EXERCISE: In full and without alteration, give the listing again.
╭─ SUPPLIED DATA
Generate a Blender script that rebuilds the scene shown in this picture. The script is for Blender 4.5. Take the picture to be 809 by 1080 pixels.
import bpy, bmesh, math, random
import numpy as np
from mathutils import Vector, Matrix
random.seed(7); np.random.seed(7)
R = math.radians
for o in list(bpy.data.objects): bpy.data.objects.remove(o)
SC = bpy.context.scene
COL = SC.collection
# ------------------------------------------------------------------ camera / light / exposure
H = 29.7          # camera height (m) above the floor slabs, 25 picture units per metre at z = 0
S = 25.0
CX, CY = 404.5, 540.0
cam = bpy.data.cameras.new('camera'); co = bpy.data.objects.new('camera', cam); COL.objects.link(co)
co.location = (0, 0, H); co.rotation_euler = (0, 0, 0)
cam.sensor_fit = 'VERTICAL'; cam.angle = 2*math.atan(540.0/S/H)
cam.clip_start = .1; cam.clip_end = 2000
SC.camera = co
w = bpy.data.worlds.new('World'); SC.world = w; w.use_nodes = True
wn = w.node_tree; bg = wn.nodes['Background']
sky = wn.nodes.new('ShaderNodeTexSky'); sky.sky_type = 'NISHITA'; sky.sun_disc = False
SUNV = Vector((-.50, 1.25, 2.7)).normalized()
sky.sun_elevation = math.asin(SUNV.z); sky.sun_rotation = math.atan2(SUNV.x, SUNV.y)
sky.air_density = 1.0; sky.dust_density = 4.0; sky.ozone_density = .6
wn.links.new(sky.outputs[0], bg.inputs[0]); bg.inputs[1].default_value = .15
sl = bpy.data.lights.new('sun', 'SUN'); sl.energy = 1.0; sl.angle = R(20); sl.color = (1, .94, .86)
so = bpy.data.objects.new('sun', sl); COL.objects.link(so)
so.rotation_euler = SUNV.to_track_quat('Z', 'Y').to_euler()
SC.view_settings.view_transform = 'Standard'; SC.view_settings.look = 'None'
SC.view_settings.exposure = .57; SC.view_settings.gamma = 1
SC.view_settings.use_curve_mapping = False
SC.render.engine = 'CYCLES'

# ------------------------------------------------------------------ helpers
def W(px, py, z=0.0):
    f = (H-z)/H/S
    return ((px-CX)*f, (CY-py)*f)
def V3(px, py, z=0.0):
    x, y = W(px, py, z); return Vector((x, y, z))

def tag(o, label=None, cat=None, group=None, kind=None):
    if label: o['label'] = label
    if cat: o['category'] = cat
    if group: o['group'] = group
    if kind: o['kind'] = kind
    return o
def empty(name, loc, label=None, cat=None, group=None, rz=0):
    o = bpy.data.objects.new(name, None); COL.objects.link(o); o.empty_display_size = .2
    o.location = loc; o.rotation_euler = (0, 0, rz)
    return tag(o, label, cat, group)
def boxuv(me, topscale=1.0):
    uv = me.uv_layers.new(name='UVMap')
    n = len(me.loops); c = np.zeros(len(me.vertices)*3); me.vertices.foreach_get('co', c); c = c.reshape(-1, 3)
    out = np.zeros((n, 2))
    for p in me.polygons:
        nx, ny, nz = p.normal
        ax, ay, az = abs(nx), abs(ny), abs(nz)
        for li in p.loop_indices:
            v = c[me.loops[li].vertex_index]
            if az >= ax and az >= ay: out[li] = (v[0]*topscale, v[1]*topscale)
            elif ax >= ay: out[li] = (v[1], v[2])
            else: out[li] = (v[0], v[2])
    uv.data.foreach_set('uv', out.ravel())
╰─
REPLY TO THE TASK:
Generate a Blender script that rebuilds the scene shown in this picture. The script is for Blender 4.5. Take the picture to be 809 by 1080 pixels.
import bpy, bmesh, math, random
import numpy as np
from mathutils import Vector, Matrix
random.seed(7); np.random.seed(7)
R = math.radians
for o in list(bpy.data.objects): bpy.data.objects.remove(o)
SC = bpy.context.scene
COL = SC.collection
# ------------------------------------------------------------------ camera / light / exposure
H = 29.7          # camera height (m) above the floor slabs, 25 picture units per metre at z = 0
S = 25.0
CX, CY = 404.5, 540.0
cam = bpy.data.cameras.new('camera'); co = bpy.data.objects.new('camera', cam); COL.objects.link(co)
co.location = (0, 0, H); co.rotation_euler = (0, 0, 0)
cam.sensor_fit = 'VERTICAL'; cam.angle = 2*math.atan(540.0/S/H)
cam.clip_start = .1; cam.clip_end = 2000
SC.camera = co
w = bpy.data.worlds.new('World'); SC.world = w; w.use_nodes = True
wn = w.node_tree; bg = wn.nodes['Background']
sky = wn.nodes.new('ShaderNodeTexSky'); sky.sky_type = 'NISHITA'; sky.sun_disc = False
SUNV = Vector((-.50, 1.25, 2.7)).normalized()
sky.sun_elevation = math.asin(SUNV.z); sky.sun_rotation = math.atan2(SUNV.x, SUNV.y)
sky.air_density = 1.0; sky.dust_density = 4.0; sky.ozone_density = .6
wn.links.new(sky.outputs[0], bg.inputs[0]); bg.inputs[1].default_value = .15
sl = bpy.data.lights.new('sun', 'SUN'); sl.energy = 1.0; sl.angle = R(20); sl.color = (1, .94, .86)
so = bpy.data.objects.new('sun', sl); COL.objects.link(so)
so.rotation_euler = SUNV.to_track_quat('Z', 'Y').to_euler()
SC.view_settings.view_transform = 'Standard'; SC.view_settings.look = 'None'
SC.view_settings.exposure = .57; SC.view_settings.gamma = 1
SC.view_settings.use_curve_mapping = False
SC.render.engine = 'CYCLES'

# ------------------------------------------------------------------ helpers
def W(px, py, z=0.0):
    f = (H-z)/H/S
    return ((px-CX)*f, (CY-py)*f)
def V3(px, py, z=0.0):
    x, y = W(px, py, z); return Vector((x, y, z))

def tag(o, label=None, cat=None, group=None, kind=None):
    if label: o['label'] = label
    if cat: o['category'] = cat
    if group: o['group'] = group
    if kind: o['kind'] = kind
    return o
def empty(name, loc, label=None, cat=None, group=None, rz=0):
    o = bpy.data.objects.new(name, None); COL.objects.link(o); o.empty_display_size = .2
    o.location = loc; o.rotation_euler = (0, 0, rz)
    return tag(o, label, cat, group)
def boxuv(me, topscale=1.0):
    uv = me.uv_layers.new(name='UVMap')
    n = len(me.loops); c = np.zeros(len(me.vertices)*3); me.vertices.foreach_get('co', c); c = c.reshape(-1, 3)
    out = np.zeros((n, 2))
    for p in me.polygons:
        nx, ny, nz = p.normal
        ax, ay, az = abs(nx), abs(ny), abs(nz)
        for li in p.loop_indices:
            v = c[me.loops[li].vertex_index]
            if az >= ax and az >= ay: out[li] = (v[0]*topscale, v[1]*topscale)
            elif ax >= ay: out[li] = (v[1], v[2])
            else: out[li] = (v[0], v[2])
    uv.data.foreach_set('uv', out.ravel())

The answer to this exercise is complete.